Here are some varieties that are considered among the best for success in Colorado  recommended by J. R. Feucht, former Landscape-Plant Specialist, CSU Extension; and Curtis Utley, Jefferson County CSU Extension.

Apples
The more reliable varieties are:
  • Cox Orange. Aromatic dessert apple. Yellow flesh.
  • Red Delicious. A good winter apple and very resistant to fire blight.
  • Golden Delicious.
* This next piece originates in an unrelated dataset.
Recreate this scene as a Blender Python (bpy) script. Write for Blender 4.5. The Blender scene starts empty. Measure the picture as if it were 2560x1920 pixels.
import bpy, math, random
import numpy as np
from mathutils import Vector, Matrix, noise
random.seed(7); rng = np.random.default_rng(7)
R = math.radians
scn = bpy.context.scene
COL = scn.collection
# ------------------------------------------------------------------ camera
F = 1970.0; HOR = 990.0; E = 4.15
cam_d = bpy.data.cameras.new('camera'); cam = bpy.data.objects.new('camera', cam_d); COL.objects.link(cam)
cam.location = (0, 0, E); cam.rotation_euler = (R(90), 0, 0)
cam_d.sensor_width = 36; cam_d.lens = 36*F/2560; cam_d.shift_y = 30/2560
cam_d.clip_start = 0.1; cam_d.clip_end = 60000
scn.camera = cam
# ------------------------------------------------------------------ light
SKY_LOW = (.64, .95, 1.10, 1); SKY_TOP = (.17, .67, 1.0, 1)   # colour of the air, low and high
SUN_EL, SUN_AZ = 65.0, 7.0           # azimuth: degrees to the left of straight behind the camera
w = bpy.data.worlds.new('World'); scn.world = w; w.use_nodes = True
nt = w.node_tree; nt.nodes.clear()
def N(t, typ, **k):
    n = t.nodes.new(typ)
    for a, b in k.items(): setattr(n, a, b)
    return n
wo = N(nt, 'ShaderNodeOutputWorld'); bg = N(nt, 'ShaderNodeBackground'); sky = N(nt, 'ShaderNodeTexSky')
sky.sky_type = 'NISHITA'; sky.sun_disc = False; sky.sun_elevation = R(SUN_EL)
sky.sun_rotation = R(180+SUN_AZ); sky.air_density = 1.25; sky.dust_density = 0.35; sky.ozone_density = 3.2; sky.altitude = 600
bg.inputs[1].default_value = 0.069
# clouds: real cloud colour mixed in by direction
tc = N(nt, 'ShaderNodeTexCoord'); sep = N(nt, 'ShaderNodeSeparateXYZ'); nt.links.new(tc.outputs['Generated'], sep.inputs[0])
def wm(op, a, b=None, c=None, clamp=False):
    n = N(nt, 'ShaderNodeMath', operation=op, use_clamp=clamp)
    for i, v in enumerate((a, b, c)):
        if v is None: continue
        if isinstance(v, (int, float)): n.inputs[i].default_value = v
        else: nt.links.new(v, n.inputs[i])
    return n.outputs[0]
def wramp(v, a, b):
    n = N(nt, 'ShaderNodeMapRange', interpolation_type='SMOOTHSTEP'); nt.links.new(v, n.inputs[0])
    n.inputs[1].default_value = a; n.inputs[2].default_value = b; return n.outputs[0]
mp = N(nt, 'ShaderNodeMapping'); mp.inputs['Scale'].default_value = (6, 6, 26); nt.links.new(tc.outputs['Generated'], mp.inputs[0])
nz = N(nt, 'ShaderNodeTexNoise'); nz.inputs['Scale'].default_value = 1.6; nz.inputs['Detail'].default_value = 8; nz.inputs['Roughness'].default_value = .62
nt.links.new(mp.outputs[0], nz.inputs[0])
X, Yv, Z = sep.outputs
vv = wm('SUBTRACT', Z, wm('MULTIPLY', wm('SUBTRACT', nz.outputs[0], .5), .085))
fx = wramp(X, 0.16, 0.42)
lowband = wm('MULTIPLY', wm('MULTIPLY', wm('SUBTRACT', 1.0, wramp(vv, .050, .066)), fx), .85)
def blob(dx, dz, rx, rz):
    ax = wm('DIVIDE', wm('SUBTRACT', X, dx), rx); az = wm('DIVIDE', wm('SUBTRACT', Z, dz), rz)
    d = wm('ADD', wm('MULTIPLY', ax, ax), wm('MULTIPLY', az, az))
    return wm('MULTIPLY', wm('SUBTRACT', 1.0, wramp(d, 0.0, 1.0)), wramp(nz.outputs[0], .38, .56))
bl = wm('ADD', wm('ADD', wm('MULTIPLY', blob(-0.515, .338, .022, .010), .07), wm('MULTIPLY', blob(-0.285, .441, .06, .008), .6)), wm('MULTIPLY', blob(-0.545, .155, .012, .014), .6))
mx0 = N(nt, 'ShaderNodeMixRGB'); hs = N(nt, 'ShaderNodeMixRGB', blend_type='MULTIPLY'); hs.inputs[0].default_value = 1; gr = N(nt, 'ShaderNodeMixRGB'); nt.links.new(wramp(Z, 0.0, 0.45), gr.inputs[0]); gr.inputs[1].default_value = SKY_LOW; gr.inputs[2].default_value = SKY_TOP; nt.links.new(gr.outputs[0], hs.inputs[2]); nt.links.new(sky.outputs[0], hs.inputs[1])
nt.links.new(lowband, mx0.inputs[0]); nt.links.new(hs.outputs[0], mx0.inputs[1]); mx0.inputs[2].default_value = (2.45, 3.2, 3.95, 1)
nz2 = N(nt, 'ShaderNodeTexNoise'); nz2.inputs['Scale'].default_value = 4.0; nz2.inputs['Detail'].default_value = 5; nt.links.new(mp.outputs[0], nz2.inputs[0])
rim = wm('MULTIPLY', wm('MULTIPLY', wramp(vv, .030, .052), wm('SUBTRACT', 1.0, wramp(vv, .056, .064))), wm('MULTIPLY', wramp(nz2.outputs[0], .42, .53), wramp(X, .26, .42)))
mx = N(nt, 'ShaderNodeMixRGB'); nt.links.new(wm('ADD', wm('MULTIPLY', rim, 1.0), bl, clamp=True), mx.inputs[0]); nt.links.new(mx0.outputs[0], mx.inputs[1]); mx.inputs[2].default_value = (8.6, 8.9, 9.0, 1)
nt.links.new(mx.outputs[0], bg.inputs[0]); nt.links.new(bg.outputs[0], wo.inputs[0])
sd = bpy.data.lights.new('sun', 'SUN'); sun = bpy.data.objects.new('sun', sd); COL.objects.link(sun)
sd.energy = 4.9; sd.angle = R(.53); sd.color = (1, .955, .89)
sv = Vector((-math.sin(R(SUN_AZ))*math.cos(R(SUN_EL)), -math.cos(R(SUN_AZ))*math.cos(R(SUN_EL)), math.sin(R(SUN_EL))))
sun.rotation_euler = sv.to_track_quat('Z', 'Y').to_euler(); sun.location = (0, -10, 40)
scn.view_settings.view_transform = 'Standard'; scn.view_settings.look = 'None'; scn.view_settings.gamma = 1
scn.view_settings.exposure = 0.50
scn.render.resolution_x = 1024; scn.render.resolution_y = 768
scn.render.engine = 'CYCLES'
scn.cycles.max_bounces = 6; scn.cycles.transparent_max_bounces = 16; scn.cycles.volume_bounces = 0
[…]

A fall apple of good flavor that bears sooner than most varieties.  Also a good variety to plant with other apple trees to ensure good pollination.
  • McIntosh.  An all-purpose red apple.
  • Johnathan.  A popular apple but fairly susceptible to fire blight.
  • Fameuse.  Old variety similar to McIntosh.
  • Goldrush, Pristine, Liberty, Empire, Honeycrisp, Arkansas Black, Sweet 16, Hazen, Winecrisp, Pixie Crunch, Sir Prize, Williams Pride, Fireside, and Jonafree are also recommended by Mr Utley.
Cherries
The most dependable cherries for the Front Range are the tart type. Varieties most suitable are:
  • Montmorency.  The most popular variety not only for the home garden but a leader in commercial tart cherry production.
  • Meteor.  Similar to Montmorency, but a slightly more dwarf tree.
  • Van.  A relatively hardy tree bearing sweet fruit.  Excellent pollinizer for all sweet varieties.
  • Early Richmond.  Considered the most hardy, but the quality of fruit is inferior to Montmorency.
  • Black Tartarian.  A sweet cherry that may produce fruit in some years.  Subject to dieback in severe winters.
  • Kansas Sweet.  A sweet, early, dark red variety.
  • Stella.  Shown to have good winter hardiness and is self-pollinating.
Peaches
Peaches are not as dependable as apples, plums or cherries for the Front Range. They flower early and are often are nipped by frost, thus preventing fruit set.  They are rewarding if you can get past the growing difficulties.  Recommended varieties:
  • Elberta.  This is the common commercial peach produced on the Western Slope.  It is a bit more tender in most areas of the East Slope but many occasionally produce a satisfactory crop.
  • Haven. Many named varieties. Freestone.
  • Polly. A white freestone variety that matures in late summer.   Among the hardiest available.
  • Reliance.  Considered hardiest of all. Freestone type.   Others are Halehaven, J.H. Hale and Ranger, Intrepid and Contender.
Plums
Plums are considered among the hardiest tree fruits for the Colorado Front Range, and are relatively dependable as far as fruit set.  Among the selections that can be made, the following are considered best:
  • Stanley.  Italian freestone variety
  • Green Gage.  An old, dependable variety having good flavor.
  • Blue Damson.  An early-bearing, small-fruited plum.  Fruits are of good flavor, bluish with a yellow flesh.
  • Waneta.  A late-summer maturing variety with large, red fruit.
  • Sapalta.  Considered one of the best for eating fresh from the tree; also excellent for canning.
  • Any European plum/prune.
Apricots
Apricots are even less dependable than peaches for growing.  This is not because of hardiness but because their early flowering habit makes them subject to frost.  Try a thick mulch of wood chips after the ground has frozen in fall.  The varieties Goldcot and Moorpark are worthy of trial in Colorado.

Having successful fruit trees starts with proper planting and care.  Here is an extensive Fact Sheet on how to plant a tree properly. http://www.ext.colostate.edu/mg/gardennotes/636.html
This Garden Note will show you how to successfully grow tree fruit in Colorado: http://www.ext.colostate.edu/mg/Gardennotes/771.pdf
Take the time and energy to plant and care for your trees properly. It will pay off in the long run.